Sherman’s Sneaky Theory Just Might Help the Seahawks Win
Richard Sherman isn’t a man to let Super Bowl hype go to waste. He might even be able to use it to help the Seahawks win the game.
The Seattle cornerback celebrated his arrival in Phoenix last Sunday evening by claiming that NFL Commissioner Roger Goodell ‘s close relationship with Patriots owner Robert Kraft might influence punishment related to Deflategate.
Sherman dismissed the idea the Patriots would be sanctioned for using inadequately inflated footballs in the AFC Championship Game by saying, “I think he (Goodell) was just at Kraft’s house for the AFC Championship Game. Talk about a conflict of interest. As long as that happens, I don’t think it’ll affect them at all.’’
Sherman subsequently defended the validity of his charge at subsequent Super Bowl press conferences. It’s almost as if he was trying to drive the point home to his audience.
While Sherman’s overall audience of media and football fans was massive, he might have had in mind a niche market of seven men: The NFL officials who will work Super Bowl XLIX. By accusing the Pats of being teacher’s pets, Sherman put everyone, including the refs, on high alert for anything in the big game that favored them.
Whether or not Goodell’s NFL has any bias toward the Partriots, the league’s officials have reasons not to be overly fond of him. Just two years after locking refs out and subjecting everyone to replacement officials, the NFL made life for them far more complex with “points of emphasis’’ regarding collisions between pass receivers and pass defenders in 2014. The officials may have tried their best to follow along, but no one seems to be quite sure what pass interference is anymore.
NFL officials face the difficult task of maintaining the integrity of fair competition in a chaotic and violent sport. With massive audiences watching the Super Bowl each year, they have thrown relatively few penalty flags. It has seemed that no ref wanted to be the guy whose call decided a Super Bowl. They’re still arguing over the pass interference call on the Cowboys in Super Bowl XIII. That was only 36 years ago.
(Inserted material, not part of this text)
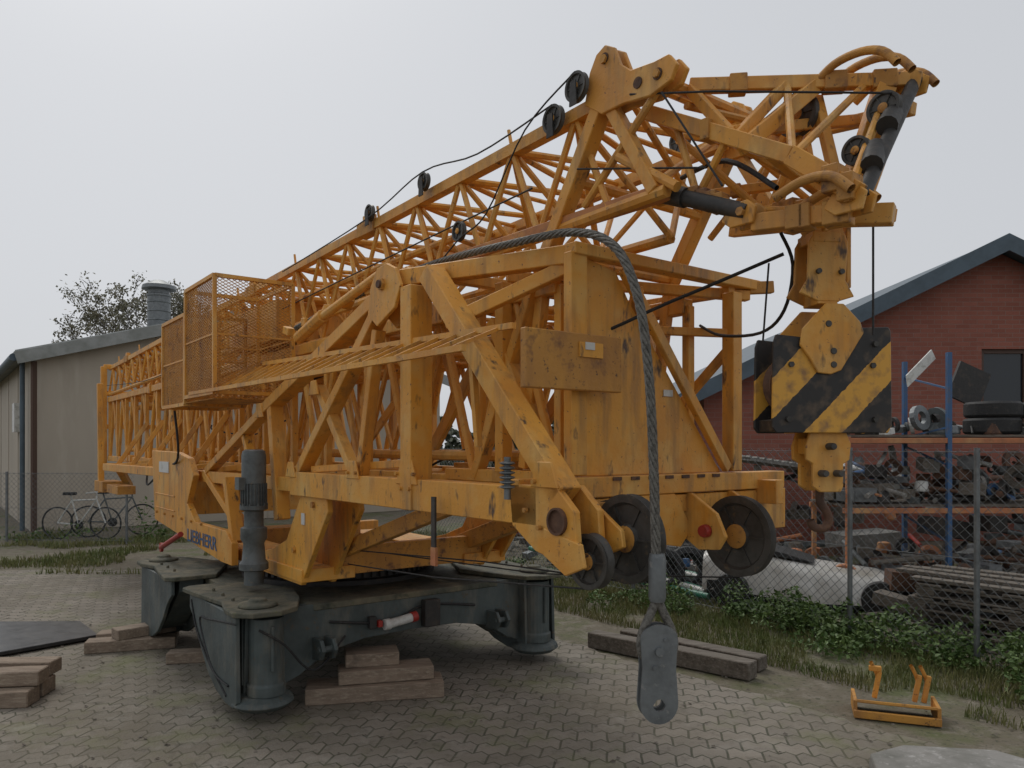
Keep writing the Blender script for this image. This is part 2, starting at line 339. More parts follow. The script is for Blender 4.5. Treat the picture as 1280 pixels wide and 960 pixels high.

The tradition was interrupted last year. The Seahawks set the all-time Super Bowl record for penalty yardage with 104 yards on 10 calls. This was ignored since Seattle routed the Denver Broncos by five touchdowns, but I’ll bet Sherman remembers.
Rather than simply begging the refs to “let us play our game out there,’’ Seattle’s prime agitator seems to be conveying a subtler message: Use your own judgment guys, not the ones pressed on you by Goodell and his pal in New England.
While Sherman’s charge that Kraft and Goodell are in cahoots might be firmly in tin foil helmet territory, the two have been close. Kraft has been called the “assistant commissioner’’ in print by an anonymous fellow owner due to his influence in league affairs.
Commissioners, however, are supposed to be subtler than cornerbacks. Letting others within the league (I doubt Sherman just made it up himself) get the idea that some franchises are more equal than others is probably the worst blunder of Goodell’s tenure, and that’s setting the bar at world record height. Goodell’s job rests on the good opinion of 32 owners. They tolerate his arbitrary and ineffective administration because it has yet to get in the way of their bank accounts. If one or more of them ever comes to agree with Sherman, Goodell will become the newest member of the ESPN commentating family in about a day.
Sherman’s quote could remind any listening officials that they work at the pleasure an organization widely viewed as corrupt. They are in the position of the decent sheriff in a classic Western movie struggling to maintain order in the shadow of an evil town boss. In the movies, the sheriff takes a stand in the final reel and justice reigns. For defensive players, football justice would mean a return to the traditional Super Bowl laissez faire rules interpretations.
The fewer the flags, the better the Super Bowl for us fans, too. Thanks to Sherman, we might get it.
People forget because they’re middle-aged and not young, but NFL officials are at bottom athletes, gifted athletes with all the emotional baggage that status entails. I assume there’s a bulletin board in the officials’ dressing room at University of Phoenix Stadium. I wonder what’ll be posted on it this week?